Peter M. Rojcewicz, PhD
Objectivity is one of several metaphysical assumptions of the hard sciences. Galileo established the position that only those properties accountable to mathematical measurement are (objectively) real. According to Karl Pearson, “The scientific man has above all things to strive at self-elimination in his judgements.” Subjective qualities like emotions are misapprehensions to be avoided. Every age has its defining depravity. Today, it is a flatland perspective upon the surface of life that – because it rejects interiority – results in forms of thinking that are detached, impersonal, rigid, and abstract. STEM knowledge that fragments the world, separates humanity from nature, splits spirit from the earth, and isolates body from mind must be viewed with an increasing intensity of suspicion.

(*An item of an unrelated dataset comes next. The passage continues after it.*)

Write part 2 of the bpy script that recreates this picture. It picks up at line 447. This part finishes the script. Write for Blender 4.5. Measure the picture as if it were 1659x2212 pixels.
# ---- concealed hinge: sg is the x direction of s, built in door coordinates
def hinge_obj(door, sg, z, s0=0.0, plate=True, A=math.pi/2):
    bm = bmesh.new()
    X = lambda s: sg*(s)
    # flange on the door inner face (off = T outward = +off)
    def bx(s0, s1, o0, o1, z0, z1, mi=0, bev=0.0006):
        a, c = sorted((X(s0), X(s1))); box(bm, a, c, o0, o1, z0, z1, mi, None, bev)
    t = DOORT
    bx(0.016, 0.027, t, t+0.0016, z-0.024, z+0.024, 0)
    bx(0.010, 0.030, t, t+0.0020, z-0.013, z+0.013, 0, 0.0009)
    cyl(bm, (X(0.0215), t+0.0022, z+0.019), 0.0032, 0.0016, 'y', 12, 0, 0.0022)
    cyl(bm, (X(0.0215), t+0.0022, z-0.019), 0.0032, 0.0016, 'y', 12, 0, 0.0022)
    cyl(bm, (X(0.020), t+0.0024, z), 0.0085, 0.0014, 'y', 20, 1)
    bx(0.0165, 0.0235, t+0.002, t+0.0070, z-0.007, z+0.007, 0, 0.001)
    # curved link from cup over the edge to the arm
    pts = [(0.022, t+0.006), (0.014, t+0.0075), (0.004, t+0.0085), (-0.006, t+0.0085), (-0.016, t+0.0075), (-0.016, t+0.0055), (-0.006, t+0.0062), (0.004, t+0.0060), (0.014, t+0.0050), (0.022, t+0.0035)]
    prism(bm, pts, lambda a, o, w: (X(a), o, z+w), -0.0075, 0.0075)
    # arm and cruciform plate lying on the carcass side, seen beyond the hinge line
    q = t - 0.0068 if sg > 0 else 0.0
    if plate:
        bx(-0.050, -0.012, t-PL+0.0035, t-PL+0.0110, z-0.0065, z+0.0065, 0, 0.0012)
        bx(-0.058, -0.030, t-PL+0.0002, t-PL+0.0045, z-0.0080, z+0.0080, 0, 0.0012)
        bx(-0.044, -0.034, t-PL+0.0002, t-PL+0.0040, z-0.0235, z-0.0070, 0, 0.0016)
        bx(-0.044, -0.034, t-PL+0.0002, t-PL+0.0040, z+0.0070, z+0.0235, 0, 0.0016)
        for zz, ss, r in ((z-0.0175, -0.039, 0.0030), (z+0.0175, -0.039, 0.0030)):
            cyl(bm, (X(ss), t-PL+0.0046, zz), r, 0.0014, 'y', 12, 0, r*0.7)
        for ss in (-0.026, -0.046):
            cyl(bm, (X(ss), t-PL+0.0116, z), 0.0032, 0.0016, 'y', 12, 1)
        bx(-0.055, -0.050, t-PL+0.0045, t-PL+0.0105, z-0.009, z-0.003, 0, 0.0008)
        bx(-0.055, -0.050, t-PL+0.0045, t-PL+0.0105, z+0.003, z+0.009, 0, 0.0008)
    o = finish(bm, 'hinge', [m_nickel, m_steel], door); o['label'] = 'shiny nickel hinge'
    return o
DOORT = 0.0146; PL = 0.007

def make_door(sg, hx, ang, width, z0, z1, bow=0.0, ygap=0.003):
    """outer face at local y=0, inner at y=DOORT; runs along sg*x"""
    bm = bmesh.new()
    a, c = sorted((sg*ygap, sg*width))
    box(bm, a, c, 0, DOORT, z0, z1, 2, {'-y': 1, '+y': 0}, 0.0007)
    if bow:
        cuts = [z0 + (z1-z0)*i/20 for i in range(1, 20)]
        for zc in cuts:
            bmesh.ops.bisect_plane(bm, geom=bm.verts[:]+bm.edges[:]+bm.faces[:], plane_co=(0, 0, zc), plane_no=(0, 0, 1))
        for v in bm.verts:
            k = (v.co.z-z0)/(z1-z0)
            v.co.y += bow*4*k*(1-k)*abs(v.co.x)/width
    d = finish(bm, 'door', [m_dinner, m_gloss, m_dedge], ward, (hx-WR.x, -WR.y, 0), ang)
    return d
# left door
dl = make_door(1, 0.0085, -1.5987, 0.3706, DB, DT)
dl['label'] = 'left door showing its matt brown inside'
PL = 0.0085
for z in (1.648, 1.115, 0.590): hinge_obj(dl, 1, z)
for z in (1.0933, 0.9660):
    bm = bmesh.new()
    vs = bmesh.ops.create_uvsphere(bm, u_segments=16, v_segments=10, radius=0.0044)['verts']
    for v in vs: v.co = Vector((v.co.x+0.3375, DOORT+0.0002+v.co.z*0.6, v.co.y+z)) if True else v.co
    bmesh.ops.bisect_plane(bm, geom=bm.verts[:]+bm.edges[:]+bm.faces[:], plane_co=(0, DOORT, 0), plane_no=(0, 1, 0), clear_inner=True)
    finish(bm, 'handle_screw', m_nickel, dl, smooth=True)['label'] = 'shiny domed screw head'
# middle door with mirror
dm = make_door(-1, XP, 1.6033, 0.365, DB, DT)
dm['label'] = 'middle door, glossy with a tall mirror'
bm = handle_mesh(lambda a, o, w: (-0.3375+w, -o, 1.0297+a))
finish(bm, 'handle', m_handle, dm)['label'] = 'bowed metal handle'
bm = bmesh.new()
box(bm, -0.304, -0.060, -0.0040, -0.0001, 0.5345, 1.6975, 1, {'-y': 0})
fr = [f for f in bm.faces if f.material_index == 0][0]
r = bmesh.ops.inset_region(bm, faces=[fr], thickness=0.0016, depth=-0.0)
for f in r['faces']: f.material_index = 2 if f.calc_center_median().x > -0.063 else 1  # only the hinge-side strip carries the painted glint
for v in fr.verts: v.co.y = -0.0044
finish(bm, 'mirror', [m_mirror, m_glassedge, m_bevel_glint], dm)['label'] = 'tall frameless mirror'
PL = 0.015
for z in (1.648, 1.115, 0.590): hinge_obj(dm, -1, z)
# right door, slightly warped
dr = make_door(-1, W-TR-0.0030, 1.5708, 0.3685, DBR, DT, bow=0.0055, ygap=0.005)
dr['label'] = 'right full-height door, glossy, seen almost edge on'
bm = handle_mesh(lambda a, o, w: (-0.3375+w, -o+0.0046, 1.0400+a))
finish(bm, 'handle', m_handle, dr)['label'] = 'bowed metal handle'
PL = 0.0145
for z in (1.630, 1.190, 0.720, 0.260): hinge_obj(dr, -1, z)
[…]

While scientific method is a considerable system for observing and documenting details of the outer world, its foundational claims to the objective, rational basis of valid knowledge and the scientific mind divorced from personal feelings results in the ‘splitting’ of wholes into parts, including human selfhood and its relation to the planet. The result is a destabilizing retreat from Being and a crisis of rapport with Otherness. One’s existential duty, as articulated in the arts and humanities, is to engage human and more-than-human others with feeling and embodied relationality – and never as disembodied abstractions. Physicist Arthur Zajonc had it right when he opined, “We now truly stand in need, not as scientists but as a civilization, of the artist’s cognitive capacities.”